Human behavior and cognition are characterized by the ability to adapt to a dynamic environment, whether in attention, action, or both. This ability to adaptively shift attention and action has been investigated in the laboratory since the first use of the task switching paradigm by Jersild (1927). This paradigm examines the control processes that reconfigure mental resources for a change of task by requiring subjects to complete a set of simple, yet engaging interleaving operations that must be performed in an alternating or repeating sequence.

Performance on these tasks is disrupted when a switch from one task to another is required. This disruption is characterized by a slower performance and decrease in accuracy on a given task A on a trial that follows the performance of a different task B ("alternating" or "switch" trial) as opposed to performance on task A when it follows another trial of task A ("repetition" trial). The difference in accuracy and performance between a task repeat (A-A) and a task switch (A-B) is known as the switch cost. The switch cost remains even when there is ample warning of an upcoming switch, thus it is thought to reflect the functioning of numerous executive control processes ranging from attention shifting, goal retrieval, task set reconfiguration processes, and inhibition of prior task set.

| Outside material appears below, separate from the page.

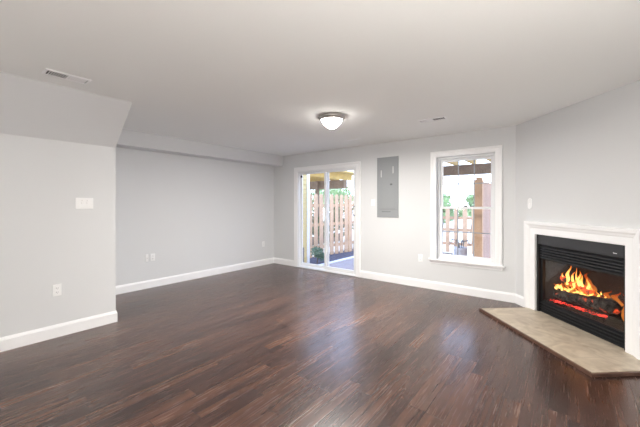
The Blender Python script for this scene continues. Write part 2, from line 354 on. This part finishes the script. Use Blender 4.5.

This paradigm assumed that processing is the same on repetition and alternation trials but for the process of switching. Rogers and Monsell (1995) suggested that alternation trials place more demands on working memory because subjects must remember two tasks on alternation trials, but only one on repetition trials. To overcome these problems, the alternating-runs procedure was introduced in which subjects alternate between short runs of different tasks (e.g., AABBAABB). Repetitions occur within runs (e.g., AA, BB), and alternations occur between runs (e.g., AB, BA). Memory load and the requirement for monitoring is the same for repetitions and alternations.